8.08.2008

Know Thine Enemy #12: The Kansas City Royals

Reasons we should toast the Royals on the olympic flame of our awesomeness:
  1. We can: It's a goes without saying (though I'm about to say it anyway) that we would like the Twins to win every single game that they play. After losing 2 out of 3 to the lowly Mariners, we need to beat up on the Royals. We can, ergo, we should. *15 Loathing points*
  2. The Powder Blues: The Royals insist on continuing to wear the light blue jerseys from their "glory days" in the 70s and 80s.
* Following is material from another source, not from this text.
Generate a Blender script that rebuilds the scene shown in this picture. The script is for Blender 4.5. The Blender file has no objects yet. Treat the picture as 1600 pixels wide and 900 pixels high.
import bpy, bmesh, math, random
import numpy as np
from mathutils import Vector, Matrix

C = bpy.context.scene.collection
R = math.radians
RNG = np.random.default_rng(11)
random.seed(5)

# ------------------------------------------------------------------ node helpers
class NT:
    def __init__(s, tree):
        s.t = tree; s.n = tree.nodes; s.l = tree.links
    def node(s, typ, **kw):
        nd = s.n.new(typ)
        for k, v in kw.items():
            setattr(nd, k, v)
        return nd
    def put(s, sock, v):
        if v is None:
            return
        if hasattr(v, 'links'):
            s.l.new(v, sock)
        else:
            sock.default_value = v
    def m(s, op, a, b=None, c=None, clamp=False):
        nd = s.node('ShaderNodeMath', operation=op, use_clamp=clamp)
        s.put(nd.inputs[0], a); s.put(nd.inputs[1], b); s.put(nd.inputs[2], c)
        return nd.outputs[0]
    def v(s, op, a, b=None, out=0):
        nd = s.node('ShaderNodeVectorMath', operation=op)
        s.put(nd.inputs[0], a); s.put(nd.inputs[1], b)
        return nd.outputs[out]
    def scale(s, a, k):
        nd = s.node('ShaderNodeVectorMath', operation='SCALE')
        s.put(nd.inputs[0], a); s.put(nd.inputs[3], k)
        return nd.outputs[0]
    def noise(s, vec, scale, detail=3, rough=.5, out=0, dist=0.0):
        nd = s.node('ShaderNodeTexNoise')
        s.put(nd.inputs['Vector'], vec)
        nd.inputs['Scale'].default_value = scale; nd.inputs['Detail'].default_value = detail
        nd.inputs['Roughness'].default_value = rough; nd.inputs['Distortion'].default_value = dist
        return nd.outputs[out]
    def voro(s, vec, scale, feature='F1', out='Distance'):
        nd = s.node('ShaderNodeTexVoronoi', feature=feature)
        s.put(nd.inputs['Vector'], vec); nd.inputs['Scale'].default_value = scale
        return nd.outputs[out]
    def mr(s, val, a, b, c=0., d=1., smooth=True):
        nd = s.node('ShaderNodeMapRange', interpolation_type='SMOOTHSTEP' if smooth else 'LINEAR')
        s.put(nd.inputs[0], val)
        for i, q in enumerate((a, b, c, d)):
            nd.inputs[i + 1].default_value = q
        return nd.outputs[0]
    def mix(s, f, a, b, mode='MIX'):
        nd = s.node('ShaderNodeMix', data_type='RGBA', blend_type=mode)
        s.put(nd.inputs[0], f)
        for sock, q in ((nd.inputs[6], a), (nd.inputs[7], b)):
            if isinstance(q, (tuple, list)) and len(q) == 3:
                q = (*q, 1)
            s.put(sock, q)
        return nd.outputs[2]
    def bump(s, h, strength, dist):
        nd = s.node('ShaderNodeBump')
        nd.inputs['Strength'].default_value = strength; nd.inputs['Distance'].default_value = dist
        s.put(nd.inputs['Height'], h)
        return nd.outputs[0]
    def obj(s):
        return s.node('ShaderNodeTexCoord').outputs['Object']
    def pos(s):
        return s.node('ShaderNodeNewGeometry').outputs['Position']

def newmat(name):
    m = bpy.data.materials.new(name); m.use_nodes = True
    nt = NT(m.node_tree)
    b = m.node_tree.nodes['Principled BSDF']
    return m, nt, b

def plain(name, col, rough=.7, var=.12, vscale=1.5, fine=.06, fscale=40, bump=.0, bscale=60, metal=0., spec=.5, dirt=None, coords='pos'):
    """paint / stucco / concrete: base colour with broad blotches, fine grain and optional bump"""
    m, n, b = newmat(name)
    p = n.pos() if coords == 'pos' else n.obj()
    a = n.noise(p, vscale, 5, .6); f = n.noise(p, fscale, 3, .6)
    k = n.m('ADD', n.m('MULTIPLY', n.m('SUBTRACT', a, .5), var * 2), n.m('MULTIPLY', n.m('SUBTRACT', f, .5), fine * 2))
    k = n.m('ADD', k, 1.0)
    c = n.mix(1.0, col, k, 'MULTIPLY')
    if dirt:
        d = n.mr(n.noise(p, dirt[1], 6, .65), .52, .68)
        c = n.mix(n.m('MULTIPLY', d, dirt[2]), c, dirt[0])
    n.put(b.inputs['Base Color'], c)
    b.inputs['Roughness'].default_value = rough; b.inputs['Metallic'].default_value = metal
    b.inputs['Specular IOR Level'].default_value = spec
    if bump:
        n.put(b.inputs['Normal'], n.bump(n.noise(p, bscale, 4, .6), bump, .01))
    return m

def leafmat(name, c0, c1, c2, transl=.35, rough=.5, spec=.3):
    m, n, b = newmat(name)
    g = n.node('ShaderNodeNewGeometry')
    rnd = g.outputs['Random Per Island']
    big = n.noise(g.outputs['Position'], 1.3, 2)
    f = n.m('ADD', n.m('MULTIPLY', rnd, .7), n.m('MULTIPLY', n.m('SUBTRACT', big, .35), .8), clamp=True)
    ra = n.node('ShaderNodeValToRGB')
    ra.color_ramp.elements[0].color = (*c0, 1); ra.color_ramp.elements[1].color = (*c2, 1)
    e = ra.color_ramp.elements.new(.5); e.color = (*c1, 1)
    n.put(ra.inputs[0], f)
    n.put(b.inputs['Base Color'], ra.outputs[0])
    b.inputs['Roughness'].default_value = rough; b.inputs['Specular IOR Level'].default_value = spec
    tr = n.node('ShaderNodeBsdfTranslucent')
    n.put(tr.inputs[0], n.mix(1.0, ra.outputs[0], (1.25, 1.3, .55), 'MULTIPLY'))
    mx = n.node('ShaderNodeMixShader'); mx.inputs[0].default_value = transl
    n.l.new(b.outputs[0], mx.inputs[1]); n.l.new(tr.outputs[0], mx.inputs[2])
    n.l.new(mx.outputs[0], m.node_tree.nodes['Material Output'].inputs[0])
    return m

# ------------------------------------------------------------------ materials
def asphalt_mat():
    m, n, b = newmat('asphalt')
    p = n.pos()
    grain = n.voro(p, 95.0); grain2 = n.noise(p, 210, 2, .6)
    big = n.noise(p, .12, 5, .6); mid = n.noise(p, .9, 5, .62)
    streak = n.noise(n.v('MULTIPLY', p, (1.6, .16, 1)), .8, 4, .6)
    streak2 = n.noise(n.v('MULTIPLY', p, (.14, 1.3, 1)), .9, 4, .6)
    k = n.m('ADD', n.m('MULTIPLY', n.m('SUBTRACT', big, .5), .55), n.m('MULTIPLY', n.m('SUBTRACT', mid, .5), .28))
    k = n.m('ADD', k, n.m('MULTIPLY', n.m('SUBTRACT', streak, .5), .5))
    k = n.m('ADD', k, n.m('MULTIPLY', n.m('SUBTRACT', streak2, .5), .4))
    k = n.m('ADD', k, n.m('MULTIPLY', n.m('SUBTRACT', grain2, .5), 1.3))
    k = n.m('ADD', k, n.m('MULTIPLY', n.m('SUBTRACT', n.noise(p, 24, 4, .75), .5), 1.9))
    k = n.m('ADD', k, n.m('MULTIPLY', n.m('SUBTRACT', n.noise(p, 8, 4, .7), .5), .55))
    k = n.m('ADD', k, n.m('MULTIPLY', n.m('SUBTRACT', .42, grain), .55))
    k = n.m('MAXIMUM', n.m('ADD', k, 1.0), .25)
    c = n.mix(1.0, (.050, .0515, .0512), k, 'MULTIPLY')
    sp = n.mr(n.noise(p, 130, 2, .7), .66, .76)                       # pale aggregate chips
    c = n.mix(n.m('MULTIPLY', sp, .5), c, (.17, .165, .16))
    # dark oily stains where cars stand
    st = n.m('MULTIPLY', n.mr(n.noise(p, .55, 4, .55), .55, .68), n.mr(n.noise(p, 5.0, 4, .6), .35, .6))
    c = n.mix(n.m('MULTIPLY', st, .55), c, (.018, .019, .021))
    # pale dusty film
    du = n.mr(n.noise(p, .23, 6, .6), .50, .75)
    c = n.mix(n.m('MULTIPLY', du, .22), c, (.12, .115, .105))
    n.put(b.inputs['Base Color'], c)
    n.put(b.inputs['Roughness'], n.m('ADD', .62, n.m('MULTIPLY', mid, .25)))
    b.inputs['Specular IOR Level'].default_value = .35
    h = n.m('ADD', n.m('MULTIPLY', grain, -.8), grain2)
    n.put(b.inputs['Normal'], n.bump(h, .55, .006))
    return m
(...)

As though dressing like a dweeby, ruffle shirted prom goer will bring them good luck. On behalf of everyone who has a formerly dweeby, ruffle-shirted prom-goer for a father, YOU DO NOT GET OUR MOJO! *26 Loathing Points*
  3. My owner is more of a tool than yours: There are epic battles, battles to determine control of a country (see Congo, The Democratic Republic Of), battles to determine control of a galaxy far far away (see Star Wars, The Good Ones).  Battles to determine whose owner is more of a jackass--the one who used to foreclose on farms during the depression, or the one who employed foreign children to sew shoddy clothing and then passed it off as "Made in the USA"--are not epic, are not important, but they are funny...and as valid a reason as any to cite for winning baseball games. *23 Loathing Points*
Reasons we should lightly char the Royals like a gooey piece of French Toast:
  1. Empathy: Their owner is a tool, our owner is a tool. Their team is young and scrappy, our team is young and scrappy. They have had many, many, many bad years...we have had many, many bad years. In time we will again struggle, and they will again improve...well, maybe not...but why make them feel bad? We've been there before, constant beat downs are hard to take...so just a little one will do. *-28 Loathing Points
  2. Trey Hillman: Gotta love the fact that the Royals hired their manager away from the Nipon Ham Fighters. An international man of mystery, and one who kicks the crap out of a pig product! SWEET! (Not a garden gnome, but cool) *-16 Loathing Points*
Final Loathe-O-Meter Rating: 20 Loathing Points
Also Known As: The Gooberish feeling of having a bandaid on your finger for over a week.